GIVEN DATA:

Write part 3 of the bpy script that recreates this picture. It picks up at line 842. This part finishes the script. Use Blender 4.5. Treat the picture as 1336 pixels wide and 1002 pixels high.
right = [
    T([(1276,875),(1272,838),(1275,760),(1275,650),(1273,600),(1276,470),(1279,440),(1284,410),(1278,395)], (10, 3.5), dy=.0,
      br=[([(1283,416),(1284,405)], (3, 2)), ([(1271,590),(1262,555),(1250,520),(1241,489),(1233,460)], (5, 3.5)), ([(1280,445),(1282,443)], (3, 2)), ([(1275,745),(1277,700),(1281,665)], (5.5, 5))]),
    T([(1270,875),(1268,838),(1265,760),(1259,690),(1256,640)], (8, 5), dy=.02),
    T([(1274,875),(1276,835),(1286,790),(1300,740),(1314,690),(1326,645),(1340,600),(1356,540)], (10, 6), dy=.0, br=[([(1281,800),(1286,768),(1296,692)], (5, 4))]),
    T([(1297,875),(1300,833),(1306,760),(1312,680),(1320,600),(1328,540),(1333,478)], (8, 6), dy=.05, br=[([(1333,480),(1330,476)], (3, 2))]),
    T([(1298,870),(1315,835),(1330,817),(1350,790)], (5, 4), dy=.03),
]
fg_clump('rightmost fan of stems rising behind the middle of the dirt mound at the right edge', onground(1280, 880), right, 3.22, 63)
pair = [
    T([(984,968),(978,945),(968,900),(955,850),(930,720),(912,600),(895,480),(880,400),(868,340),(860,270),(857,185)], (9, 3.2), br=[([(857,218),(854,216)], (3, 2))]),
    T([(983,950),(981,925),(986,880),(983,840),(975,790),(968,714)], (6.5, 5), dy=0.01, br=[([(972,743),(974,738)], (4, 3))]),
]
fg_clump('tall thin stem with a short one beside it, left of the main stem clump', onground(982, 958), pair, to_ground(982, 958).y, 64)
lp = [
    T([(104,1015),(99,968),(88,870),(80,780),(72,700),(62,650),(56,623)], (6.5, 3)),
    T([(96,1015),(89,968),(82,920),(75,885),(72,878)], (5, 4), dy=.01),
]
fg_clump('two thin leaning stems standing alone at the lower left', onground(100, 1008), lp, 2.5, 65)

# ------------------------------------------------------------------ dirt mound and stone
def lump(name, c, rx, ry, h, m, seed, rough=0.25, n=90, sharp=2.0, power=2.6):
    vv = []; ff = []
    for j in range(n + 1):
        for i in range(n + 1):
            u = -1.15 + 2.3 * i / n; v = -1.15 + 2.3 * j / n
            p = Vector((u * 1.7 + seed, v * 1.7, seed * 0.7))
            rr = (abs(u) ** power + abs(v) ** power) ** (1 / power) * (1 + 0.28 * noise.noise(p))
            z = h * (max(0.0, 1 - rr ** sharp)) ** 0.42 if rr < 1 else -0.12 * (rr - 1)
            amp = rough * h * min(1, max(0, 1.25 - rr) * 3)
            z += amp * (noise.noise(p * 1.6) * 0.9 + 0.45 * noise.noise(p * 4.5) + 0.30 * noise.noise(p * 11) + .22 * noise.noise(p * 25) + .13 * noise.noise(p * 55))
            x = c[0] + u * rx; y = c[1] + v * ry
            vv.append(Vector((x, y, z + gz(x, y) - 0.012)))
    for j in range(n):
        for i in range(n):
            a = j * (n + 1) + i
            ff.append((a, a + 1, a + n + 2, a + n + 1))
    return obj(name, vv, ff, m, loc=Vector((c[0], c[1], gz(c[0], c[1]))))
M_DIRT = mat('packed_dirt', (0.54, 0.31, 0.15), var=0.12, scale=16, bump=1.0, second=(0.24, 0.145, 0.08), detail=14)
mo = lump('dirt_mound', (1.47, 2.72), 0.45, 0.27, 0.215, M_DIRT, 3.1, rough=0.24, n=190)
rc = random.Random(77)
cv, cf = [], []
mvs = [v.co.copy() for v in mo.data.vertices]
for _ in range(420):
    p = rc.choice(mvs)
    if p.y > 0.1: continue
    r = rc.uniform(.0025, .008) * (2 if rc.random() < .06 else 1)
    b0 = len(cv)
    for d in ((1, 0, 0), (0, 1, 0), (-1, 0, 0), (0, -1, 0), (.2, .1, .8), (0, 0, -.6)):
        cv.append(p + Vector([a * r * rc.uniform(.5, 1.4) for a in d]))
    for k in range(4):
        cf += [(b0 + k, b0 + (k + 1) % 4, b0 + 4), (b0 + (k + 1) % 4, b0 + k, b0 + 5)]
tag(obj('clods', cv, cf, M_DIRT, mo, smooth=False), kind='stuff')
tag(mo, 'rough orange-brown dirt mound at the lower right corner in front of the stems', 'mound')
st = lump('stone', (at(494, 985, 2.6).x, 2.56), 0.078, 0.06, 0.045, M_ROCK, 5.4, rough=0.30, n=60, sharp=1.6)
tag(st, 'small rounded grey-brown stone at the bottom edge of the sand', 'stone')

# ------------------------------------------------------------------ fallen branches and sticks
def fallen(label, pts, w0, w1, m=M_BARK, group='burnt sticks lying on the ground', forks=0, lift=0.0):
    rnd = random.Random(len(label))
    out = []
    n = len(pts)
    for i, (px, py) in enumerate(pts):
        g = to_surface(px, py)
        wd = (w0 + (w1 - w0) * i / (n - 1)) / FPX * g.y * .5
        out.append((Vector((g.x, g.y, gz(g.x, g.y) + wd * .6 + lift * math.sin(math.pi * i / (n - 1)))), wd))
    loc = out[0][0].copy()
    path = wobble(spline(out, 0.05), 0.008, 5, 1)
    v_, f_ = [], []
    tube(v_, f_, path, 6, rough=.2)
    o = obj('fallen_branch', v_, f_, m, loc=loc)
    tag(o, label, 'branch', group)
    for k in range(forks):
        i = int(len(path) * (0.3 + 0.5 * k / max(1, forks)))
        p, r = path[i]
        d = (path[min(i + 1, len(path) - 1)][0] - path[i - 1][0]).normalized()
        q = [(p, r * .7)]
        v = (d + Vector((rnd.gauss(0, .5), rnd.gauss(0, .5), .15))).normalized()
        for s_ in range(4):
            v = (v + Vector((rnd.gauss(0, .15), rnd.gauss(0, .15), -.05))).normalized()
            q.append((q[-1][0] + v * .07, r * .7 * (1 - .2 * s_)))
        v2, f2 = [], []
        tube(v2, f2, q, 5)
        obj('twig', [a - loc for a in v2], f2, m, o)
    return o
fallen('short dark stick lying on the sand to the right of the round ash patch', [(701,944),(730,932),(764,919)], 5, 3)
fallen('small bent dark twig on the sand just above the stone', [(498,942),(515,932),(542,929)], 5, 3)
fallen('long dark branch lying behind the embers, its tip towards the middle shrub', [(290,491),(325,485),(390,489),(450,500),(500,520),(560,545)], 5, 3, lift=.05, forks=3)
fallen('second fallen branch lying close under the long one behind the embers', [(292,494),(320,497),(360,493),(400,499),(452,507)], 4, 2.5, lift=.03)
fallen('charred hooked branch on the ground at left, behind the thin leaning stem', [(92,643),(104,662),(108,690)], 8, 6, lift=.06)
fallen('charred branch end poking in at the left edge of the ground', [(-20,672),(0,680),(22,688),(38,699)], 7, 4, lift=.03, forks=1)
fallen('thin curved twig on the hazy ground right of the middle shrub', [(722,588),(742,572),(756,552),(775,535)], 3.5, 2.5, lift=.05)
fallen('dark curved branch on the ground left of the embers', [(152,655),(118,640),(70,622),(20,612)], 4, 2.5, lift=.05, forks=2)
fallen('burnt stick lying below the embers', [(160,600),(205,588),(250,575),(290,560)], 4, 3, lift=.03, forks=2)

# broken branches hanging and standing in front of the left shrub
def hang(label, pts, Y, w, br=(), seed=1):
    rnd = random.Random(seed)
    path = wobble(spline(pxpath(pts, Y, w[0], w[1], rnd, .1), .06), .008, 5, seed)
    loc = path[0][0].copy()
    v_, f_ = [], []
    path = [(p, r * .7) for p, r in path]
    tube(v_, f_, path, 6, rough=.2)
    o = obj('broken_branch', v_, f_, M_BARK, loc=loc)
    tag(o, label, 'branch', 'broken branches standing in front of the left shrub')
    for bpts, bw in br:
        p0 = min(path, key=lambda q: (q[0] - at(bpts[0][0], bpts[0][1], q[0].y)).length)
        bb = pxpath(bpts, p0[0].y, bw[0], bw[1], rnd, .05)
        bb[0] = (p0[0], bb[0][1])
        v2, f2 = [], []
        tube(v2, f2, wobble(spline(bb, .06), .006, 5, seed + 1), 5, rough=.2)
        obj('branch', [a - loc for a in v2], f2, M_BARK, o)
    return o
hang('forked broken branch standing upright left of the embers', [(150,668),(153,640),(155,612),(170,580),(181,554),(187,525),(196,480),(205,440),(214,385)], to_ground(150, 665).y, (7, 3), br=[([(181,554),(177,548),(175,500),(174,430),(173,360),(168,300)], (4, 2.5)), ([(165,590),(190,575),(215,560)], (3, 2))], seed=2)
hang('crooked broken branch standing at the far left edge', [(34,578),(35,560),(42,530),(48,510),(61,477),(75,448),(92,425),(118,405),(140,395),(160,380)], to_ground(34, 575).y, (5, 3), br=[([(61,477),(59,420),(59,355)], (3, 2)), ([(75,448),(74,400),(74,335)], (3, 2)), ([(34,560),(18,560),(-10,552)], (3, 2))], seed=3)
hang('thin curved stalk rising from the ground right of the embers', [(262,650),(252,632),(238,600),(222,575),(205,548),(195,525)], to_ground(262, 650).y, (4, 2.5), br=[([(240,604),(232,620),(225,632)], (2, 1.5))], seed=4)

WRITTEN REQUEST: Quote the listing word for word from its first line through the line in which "fg_clump('two thin leaning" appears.

CORRECT OUTPUT:
Write part 3 of the bpy script that recreates this picture. It picks up at line 842. This part finishes the script. Use Blender 4.5. Treat the picture as 1336 pixels wide and 1002 pixels high.
right = [
    T([(1276,875),(1272,838),(1275,760),(1275,650),(1273,600),(1276,470),(1279,440),(1284,410),(1278,395)], (10, 3.5), dy=.0,
      br=[([(1283,416),(1284,405)], (3, 2)), ([(1271,590),(1262,555),(1250,520),(1241,489),(1233,460)], (5, 3.5)), ([(1280,445),(1282,443)], (3, 2)), ([(1275,745),(1277,700),(1281,665)], (5.5, 5))]),
    T([(1270,875),(1268,838),(1265,760),(1259,690),(1256,640)], (8, 5), dy=.02),
    T([(1274,875),(1276,835),(1286,790),(1300,740),(1314,690),(1326,645),(1340,600),(1356,540)], (10, 6), dy=.0, br=[([(1281,800),(1286,768),(1296,692)], (5, 4))]),
    T([(1297,875),(1300,833),(1306,760),(1312,680),(1320,600),(1328,540),(1333,478)], (8, 6), dy=.05, br=[([(1333,480),(1330,476)], (3, 2))]),
    T([(1298,870),(1315,835),(1330,817),(1350,790)], (5, 4), dy=.03),
]
fg_clump('rightmost fan of stems rising behind the middle of the dirt mound at the right edge', onground(1280, 880), right, 3.22, 63)
pair = [
    T([(984,968),(978,945),(968,900),(955,850),(930,720),(912,600),(895,480),(880,400),(868,340),(860,270),(857,185)], (9, 3.2), br=[([(857,218),(854,216)], (3, 2))]),
    T([(983,950),(981,925),(986,880),(983,840),(975,790),(968,714)], (6.5, 5), dy=0.01, br=[([(972,743),(974,738)], (4, 3))]),
]
fg_clump('tall thin stem with a short one beside it, left of the main stem clump', onground(982, 958), pair, to_ground(982, 958).y, 64)
lp = [
    T([(104,1015),(99,968),(88,870),(80,780),(72,700),(62,650),(56,623)], (6.5, 3)),
    T([(96,1015),(89,968),(82,920),(75,885),(72,878)], (5, 4), dy=.01),
]
fg_clump('two thin leaning stems standing alone at the lower left', onground(100, 1008), lp, 2.5, 65)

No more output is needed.